Some events in the news have reminded me of certain scenes in Nolan's films. Nolan can't predict the future, but I'd still keep an eye on the advances in space exploration/physics in the coming years, as Interstellar is out this year...![]()
I do not think TDKR has any real particular political message. If it does, it is a small-C Burkian conservative message that essentially boils down to "mobs are bad," which has been the American position in reaction to such social revolutions going back to the French in the 1790s.

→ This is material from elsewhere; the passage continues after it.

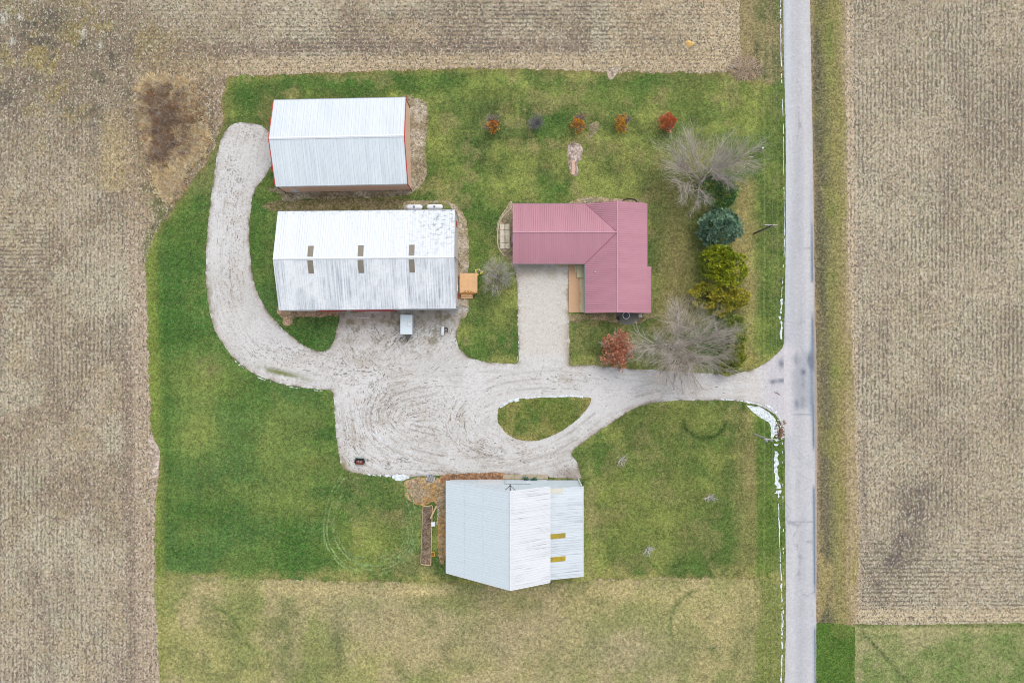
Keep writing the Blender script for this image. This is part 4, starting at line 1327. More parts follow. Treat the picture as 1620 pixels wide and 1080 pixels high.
def add_window(parent, cx, cy, axis, w, h, z0, out):
    f = MB(); g = MB()
    t = .08
    def bx(mb, a0, a1, b0, b1, d0, d1):
        lo, hi = min(d0, d1), max(d0, d1)
        if axis == 'X': mb.box(cx + lo, cy + a0, b0, cx + hi, cy + a1, b1)
        else: mb.box(cx + a0, cy + lo, b0, cx + a1, cy + hi, b1)
    sgn = 1 if out > 0 else -1
    bx(f, -w / 2, w / 2, z0, z0 + t, 0, sgn * .07); bx(f, -w / 2, w / 2, z0 + h - t, z0 + h, 0, sgn * .07)
    bx(f, -w / 2, -w / 2 + t, z0 + t, z0 + h - t, 0, sgn * .07); bx(f, w / 2 - t, w / 2, z0 + t, z0 + h - t, 0, sgn * .07)
    bx(f, -t / 3, t / 3, z0 + t, z0 + h - t, 0, sgn * .06)
    bx(g, -w / 2 + t, w / 2 - t, z0 + t, z0 + h - t, 0, sgn * .03)
    fo = f.build('window', M_WHITE, parent)
    g.build('pane', M_GLASS, fo)
    return fo


def set_edge(o, fn):
    me = o.data
    co = np.zeros(len(me.vertices) * 3); me.vertices.foreach_get('co', co); co = co.reshape(-1, 3)
    set_attr(me, 'edge', fn(co[:, 0], co[:, 1]))


def subdivided_panel_edge(L, hw, he, hr, sgn, fn, mat, parent, name='roof', spacing=.45):
    """slope with ribs; eave at sgn*hw, ridge at 0; cut finely enough to carry its wear mask"""
    m = MB()
    up = Vector((0, -sgn * hw, hr - he))
    roof_panel([(-L / 2, sgn * hw, he), (L / 2, sgn * hw, he), (L / 2, 0, hr), (-L / 2, 0, hr)], up, m, spacing)
    # wear skin: fine grid 3 mm above
    nx, ny = 90, 26
    vs = []; fs = []
    nrm = up.cross(Vector((1, 0, 0))); nrm = nrm if nrm.z > 0 else -nrm; nrm.normalize()
    for j in range(ny + 1):
        t = j / ny
        for i in range(nx + 1):
            p = Vector((-L / 2 + L * i / nx, sgn * hw * (1 - t), he + (hr - he) * t)) + nrm * .004
            vs.append(p)
    for j in range(ny):
        for i in range(nx):
            a = j * (nx + 1) + i
            q = (a, a + 1, a + nx + 2, a + nx + 1)
            fs.append(q if sgn < 0 else q[::-1])
    m.add(vs, fs)
    o = m.build(name, mat, parent)
    set_edge(o, fn)
    return o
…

However, what he did very well is to pick at the types of social collapses or upheavals that overthrows the status quo, usually at the cost of blood running through the streets. And he imagines how such timeless terrors can happen in the early 21st century. Sometimes his solutions are fanciful or "comic booky" (Bane holding the US government hostage with a bomb), but much of it comes from a visceral level.
Ra's Al Ghul is a bearded extremist from a foreign mountain that wants to destroy an American city to send a political message. The Joker is the lone killer on the streets that inexplicably and horrifyingly slaughters without reason or cause (though for cinematic and comic book grandeur, it is all part of an unlikely calculation to spread maximum chaos throughout society). And Bane is the social dissident (which doesn't have to be liberal like OWS or conservative like the Tea Party), who whips social unrest up in a frenzy for his own ends through the pretense of a bad economy and social inequality--especially with a growing income gap.
Some of their tools also are scarily believable. Bane having a band of fanatics who hide underground and are organized enough to take over small communities seems absurd in the U.S. But we see it all the time around the world, including right now in Northern Iraq and parts of Syria.
Nolan just has the artistic license in a superhero movie to do something unbelievable--say they take over a major American city?--but he'll present it in a way that seems uncomfortably familiar.
It is a big reason why the villains of this trilogy are so much more memorable and disturbing than what Marvel cranks out on a yearly basis.
Ive heard a lot of people say that Stryver should have been Sionis. I find that interesting..
Does it show how he survived the nuclear blast?
Does it show how he survived the nuclear blast?
He will die a slow death of radiation poisoning while living out his days with Selina.
I thought this conversation was over. He ejected before the Bat goes through that building within Gotham when everyone is pointing and eying the Bat as it heads out into the bay. Nolan using non linear plotting/editing isn't anything new.